While the sub was at the surface, water samples were collected using containers called nisken bottles. About eight of them would be attached to a thin line made of Kevlar and dropped into the water. Once the bottles reached the appropriate depth, a kind of fishing weight would be attached to the line and released. Hitting the first nisken, it would trip the bottle’s doors shut and release another weight that would drop to the next bottle. Counting the surface samples as well as the constant water samples taken through a port in the torpedo room while the sub was submerged (The sub itself was a giant nisken bottle, says Sambrotto), scicex 96 collected 4,653 samples. Working on the surface was often a nasty job for the scientists, who had to deal with subfreezing cold, blasting wind, and the hoisting of cumbersome equipment up a narrow--as my butt can attest--hatch. Not to mention having to deal with ice that shifted dangerously, often without warning.

Then there was the small matter of spending 45 days in confined quarters with 135 sweaty sailors. Jay Simpkins, a senior research assistant from Oregon State University, described it as a lot of testosterone in a very small space. Sambrotto remembers how time became irrelevant. With no differentiation between night and day while submerged, one tedious day became exactly like another. We joked that it was like living in the movie Groundhog Day with Bill Murray, where you kept repeating the same day over and over again.

Pshaw. During my seven-hour watch, I didn’t find it a bit boring. All the guys were friendly, even eager to show us around. And I do mean guys. Because of the intimate quarters, the Navy doesn’t allow women to be crew members on submarines. The Pogy’s co, James T. Reilly, explained that while surface ships can be fairly easily rigged for both sexes, and have been, submarines are so compact that retrofitting would be impossible. There are only five bathrooms on the Pogy, for example, and four of them are almost constantly busy. The fifth one belongs to Reilly, and he shares only with the Executive Officer.
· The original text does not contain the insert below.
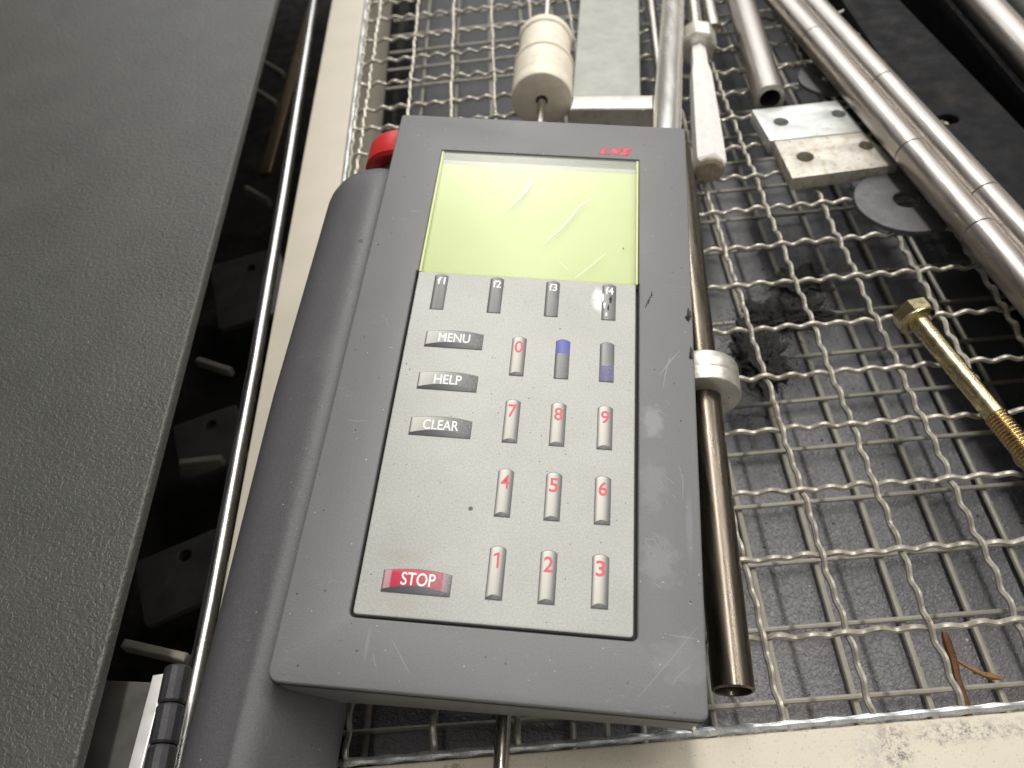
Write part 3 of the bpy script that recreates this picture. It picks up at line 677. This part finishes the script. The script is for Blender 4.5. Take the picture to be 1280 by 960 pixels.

In the afternoon we were served a nice lunch, and I got to steer a nuclear submarine. It turns out, though, that steering a sub is one of the least skilled jobs aboard the boat. Unlike on a Jules Verne sub, where you can look out a big bay window, on the Pogy you stare at a big dial--the gyrocompass repeater--embedded in a wall (that is, bulkhead). You push a small steering wheel, much like an airplane joystick, forward to go down, back to rise, left to go port, and right to go starboard. But you don’t do any of that until the Officer of the Deck (do) tells the Diving Officer (the Dive) and the Dive tells you, so there was little danger of my hurtling the boat straight to the bottom of the ocean. I had my fun imagining, though. Looking through one of the two periscopes on board, which are similar to those carried on World War II subs, I had to stifle the urge to bark Mark! followed by Fire one! when I spied a fishing trawler.

Later I spent some time in the sonar room with several technicians who were happy to explain how things worked. Just as they do in Run Silent, Run Deep, subs really send and receive those eerie pinging sounds to locate and identify other objects. As I listened to various high- pitched noises through a pair of headphones--all of which sounded the same to me--the sonarmen were able to tell me immediately what they were. They ranged from fishing boat to speedboat, porpoise to whale. Whales, they say, have even responded vocally to the sub’s pinging, making me wonder idly if some lonely, soul mate-seeking hyperopic narwhal had ever come a’courting the Pogy.

Finally, back on the dock, I realized I was walking with a swagger in my step (actually it was a limp, since I banged an ankle against something sharp as I disembarked) and a sea chantey on my lips (well, it was really My Bonnie Lies Over the Ocean, which was the best I could do). I’d been to sea and piloted a sub, but now it was time to redeploy to civilian ops and pick up the dry cleaning.